THE PRIMITIVE LOVER
starring Constance Talmadge, Harrison Ford and Kenneth Harlan
PHOTOPLAY
July 1922
Constance Talmadge has been under-rated.
She's such a nice kid you can't help liking her; and you thihnk how easy it must be to get up there on the screen and just act natural. "Be yourself, Connie," you can hear her directors counselling. "They like you that way; besides, it saves you the trouble of having to act."
It seems to us that, no matter how cunning and coy Constance is in private life, if such a popular young person has such a thing, she must have to exercise considerable ingenuity to carry her spontaneous fun into the studios with her. She always acts as if she were doing this sort of thing for a lark. That she succeeds in making you think her comedy is unpremeditated, especially in this rather improbable story, is a good wholesome sign that the younger Talmadge is progressing all the time.
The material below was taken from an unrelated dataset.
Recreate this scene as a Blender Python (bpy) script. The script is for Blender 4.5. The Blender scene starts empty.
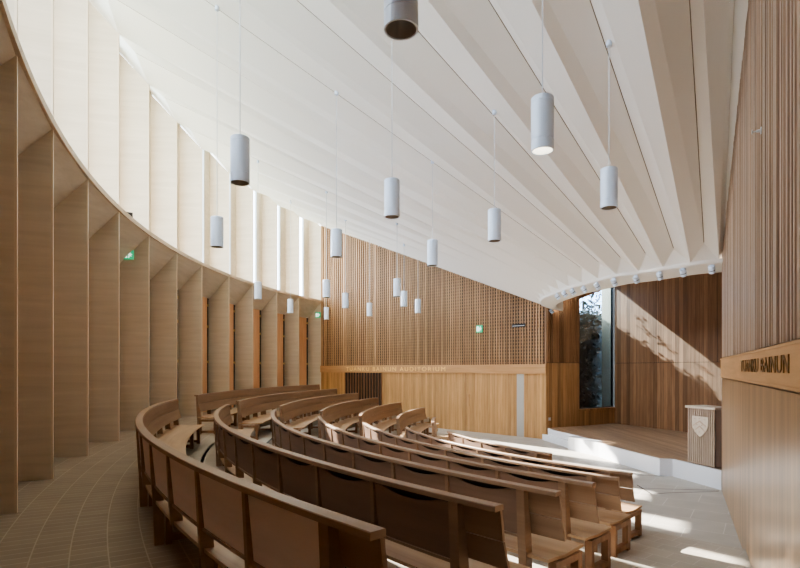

If you aren't too old and critical, you'll get a good stomach laugh out of this one. You may even thump your neighbor on the back in some of the scenes. Connie is pretty and funny at the same time. Harrison Ford is better than he's ever been; Kenneth Harlan, too.
THE PRIMITIVE LOVER
starring Constance Talmadge, Harrison Ford and Kenneth Harlan
MOTION PICTURE MAGAZINE
August 1922
Last we mention Constance Talmadge in "The Primitive Lover." It tells of a girl craving the romantic above all else. In spots it is amusing satire, and in others, it is far-fetched comedy. Miss Talmadge as the girl who learns that some things read better than they seem in reality is the same delightful comedienne we have always found her to be. And Harrison Ford invests with a definite charm the role of the divorced husband who is forced to prove to his ex-wife the fallacy of many of her beliefs by the means of a well-staged game.
It seems to us that "The Primitive Lover" is two or three shades better than he recent Constance Talmadge productions. Nevertheless, we are waiting anxiously for her forthcoming "East is West."